3D scene scripts:
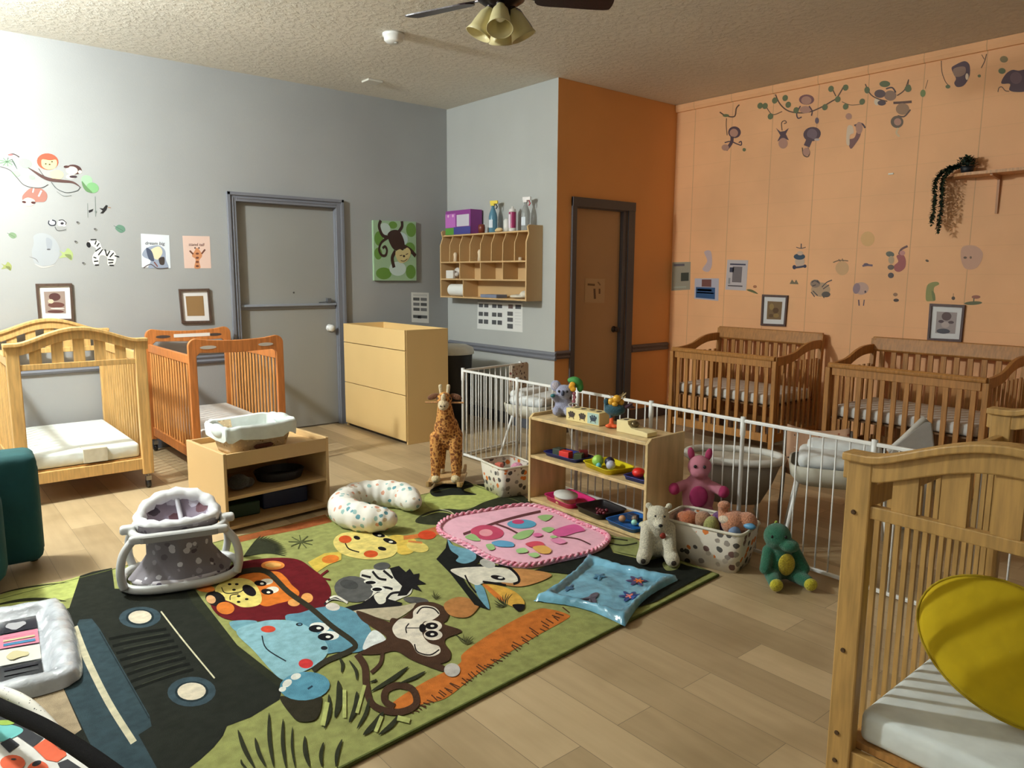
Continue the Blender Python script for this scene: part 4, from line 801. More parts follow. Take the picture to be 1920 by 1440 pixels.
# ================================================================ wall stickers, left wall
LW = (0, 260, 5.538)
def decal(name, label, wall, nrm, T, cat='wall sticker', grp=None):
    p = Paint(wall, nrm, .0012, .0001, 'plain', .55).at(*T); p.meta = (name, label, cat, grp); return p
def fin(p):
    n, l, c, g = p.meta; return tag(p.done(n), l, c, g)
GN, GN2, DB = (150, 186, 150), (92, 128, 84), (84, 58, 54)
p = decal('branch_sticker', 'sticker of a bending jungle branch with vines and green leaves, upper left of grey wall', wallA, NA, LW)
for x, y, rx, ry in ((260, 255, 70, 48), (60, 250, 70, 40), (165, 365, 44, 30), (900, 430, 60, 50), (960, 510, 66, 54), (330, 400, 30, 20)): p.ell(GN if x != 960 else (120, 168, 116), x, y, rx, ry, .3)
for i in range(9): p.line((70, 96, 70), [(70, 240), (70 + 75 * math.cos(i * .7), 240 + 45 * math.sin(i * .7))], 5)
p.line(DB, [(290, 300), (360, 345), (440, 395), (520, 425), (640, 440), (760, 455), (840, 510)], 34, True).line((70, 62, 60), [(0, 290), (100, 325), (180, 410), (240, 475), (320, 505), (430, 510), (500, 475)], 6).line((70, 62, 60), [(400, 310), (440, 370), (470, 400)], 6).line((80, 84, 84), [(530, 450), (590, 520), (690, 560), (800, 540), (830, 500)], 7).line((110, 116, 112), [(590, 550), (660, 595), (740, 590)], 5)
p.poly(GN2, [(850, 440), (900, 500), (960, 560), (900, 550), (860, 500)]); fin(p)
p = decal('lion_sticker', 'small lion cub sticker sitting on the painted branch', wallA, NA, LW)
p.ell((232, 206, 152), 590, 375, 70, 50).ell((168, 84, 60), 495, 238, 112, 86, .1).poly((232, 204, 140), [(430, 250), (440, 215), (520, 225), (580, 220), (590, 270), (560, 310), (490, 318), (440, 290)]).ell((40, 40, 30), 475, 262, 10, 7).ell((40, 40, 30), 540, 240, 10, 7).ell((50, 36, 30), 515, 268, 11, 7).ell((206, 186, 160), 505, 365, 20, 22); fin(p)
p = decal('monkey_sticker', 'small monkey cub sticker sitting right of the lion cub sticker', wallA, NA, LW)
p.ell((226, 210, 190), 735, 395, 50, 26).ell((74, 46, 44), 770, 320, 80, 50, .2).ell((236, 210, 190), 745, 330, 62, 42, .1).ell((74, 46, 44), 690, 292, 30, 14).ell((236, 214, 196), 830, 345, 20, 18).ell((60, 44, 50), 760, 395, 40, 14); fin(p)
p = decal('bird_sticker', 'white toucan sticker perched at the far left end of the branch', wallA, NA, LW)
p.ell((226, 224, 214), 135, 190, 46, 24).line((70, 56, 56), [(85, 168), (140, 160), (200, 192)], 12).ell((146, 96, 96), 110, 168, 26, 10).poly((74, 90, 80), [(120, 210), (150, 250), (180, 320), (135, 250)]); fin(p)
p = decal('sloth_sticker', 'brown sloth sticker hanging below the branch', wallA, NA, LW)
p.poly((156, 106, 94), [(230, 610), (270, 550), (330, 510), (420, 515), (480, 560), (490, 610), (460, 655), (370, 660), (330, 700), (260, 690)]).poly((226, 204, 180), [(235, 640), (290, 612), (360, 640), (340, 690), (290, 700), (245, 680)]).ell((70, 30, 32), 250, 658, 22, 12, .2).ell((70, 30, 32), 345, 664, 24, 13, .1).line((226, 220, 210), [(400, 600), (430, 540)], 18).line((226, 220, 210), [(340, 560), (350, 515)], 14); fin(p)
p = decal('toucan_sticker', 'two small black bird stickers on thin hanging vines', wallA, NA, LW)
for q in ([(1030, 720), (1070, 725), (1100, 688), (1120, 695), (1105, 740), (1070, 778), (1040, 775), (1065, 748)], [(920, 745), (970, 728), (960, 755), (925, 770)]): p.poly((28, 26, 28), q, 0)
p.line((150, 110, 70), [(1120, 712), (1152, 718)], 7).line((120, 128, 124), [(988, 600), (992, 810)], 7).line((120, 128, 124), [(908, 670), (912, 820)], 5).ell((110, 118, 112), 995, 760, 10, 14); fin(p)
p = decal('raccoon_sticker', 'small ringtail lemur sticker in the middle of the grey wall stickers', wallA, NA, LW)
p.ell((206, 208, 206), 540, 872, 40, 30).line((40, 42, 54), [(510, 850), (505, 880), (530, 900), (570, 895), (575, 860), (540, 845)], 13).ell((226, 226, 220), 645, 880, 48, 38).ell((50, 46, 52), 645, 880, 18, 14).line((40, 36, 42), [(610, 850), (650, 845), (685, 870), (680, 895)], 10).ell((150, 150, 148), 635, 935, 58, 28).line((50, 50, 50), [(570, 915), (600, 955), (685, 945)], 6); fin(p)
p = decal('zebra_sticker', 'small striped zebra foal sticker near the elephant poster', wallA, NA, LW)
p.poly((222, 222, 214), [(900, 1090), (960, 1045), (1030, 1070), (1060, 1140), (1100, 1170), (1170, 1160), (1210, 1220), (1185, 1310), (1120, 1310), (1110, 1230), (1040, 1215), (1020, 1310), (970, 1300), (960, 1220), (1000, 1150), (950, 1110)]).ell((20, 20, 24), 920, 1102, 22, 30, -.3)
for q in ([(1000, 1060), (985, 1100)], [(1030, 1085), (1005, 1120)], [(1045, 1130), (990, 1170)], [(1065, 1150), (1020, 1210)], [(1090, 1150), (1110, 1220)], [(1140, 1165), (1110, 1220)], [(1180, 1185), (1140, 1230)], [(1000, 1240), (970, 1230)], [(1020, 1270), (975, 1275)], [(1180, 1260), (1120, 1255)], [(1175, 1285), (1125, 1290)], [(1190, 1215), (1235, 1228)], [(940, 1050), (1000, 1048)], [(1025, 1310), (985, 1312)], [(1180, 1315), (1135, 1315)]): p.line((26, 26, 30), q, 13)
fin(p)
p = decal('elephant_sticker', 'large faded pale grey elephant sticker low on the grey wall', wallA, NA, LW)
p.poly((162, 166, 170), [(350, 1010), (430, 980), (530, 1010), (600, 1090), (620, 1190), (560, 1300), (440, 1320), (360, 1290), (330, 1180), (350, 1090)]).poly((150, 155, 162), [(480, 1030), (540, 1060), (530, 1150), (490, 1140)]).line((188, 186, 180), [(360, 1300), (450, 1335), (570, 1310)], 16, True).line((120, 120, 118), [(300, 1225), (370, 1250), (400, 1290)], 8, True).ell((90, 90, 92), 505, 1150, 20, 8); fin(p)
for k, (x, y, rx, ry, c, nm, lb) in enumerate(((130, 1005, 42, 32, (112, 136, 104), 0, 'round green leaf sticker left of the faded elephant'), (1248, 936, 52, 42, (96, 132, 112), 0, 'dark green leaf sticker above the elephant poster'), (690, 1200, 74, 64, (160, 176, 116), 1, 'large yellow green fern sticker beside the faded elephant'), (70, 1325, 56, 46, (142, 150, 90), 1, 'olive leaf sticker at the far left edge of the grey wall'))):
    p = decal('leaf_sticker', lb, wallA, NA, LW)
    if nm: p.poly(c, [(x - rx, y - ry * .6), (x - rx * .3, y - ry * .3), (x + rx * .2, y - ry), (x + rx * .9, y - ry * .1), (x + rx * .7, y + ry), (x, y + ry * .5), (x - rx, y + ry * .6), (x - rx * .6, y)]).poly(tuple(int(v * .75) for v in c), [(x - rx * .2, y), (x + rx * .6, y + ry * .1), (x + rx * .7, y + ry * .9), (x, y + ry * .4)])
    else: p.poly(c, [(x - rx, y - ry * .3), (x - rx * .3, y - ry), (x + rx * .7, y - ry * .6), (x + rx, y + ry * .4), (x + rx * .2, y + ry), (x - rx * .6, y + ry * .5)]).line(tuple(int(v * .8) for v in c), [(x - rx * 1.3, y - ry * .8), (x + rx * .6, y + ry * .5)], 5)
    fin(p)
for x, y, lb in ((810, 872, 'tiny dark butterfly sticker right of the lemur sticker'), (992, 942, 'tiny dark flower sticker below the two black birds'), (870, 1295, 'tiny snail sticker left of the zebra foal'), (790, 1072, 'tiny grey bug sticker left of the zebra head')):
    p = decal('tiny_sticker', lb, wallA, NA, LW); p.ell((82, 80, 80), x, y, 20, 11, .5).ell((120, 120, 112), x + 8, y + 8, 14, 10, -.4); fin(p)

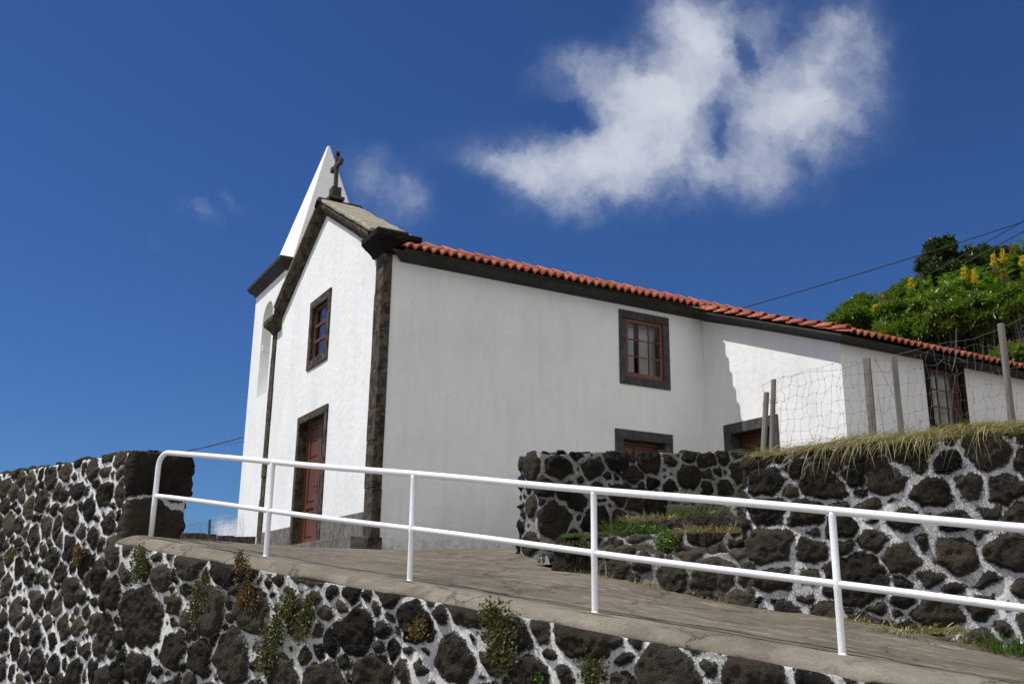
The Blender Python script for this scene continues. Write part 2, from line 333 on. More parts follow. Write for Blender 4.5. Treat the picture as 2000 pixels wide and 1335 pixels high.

WHAT IS EXPECTED: Pull every line containing "Python" out of the data above.

CORRECT RESULT:
Continue the Blender Python script for this scene: part 4, from line 801. More parts follow. Take the picture to be 1920 by 1440 pixels.
The Blender Python script for this scene continues. Write part 2, from line 333 on. More parts follow. Write for Blender 4.5. Treat the picture as 2000 pixels wide and 1335 pixels high.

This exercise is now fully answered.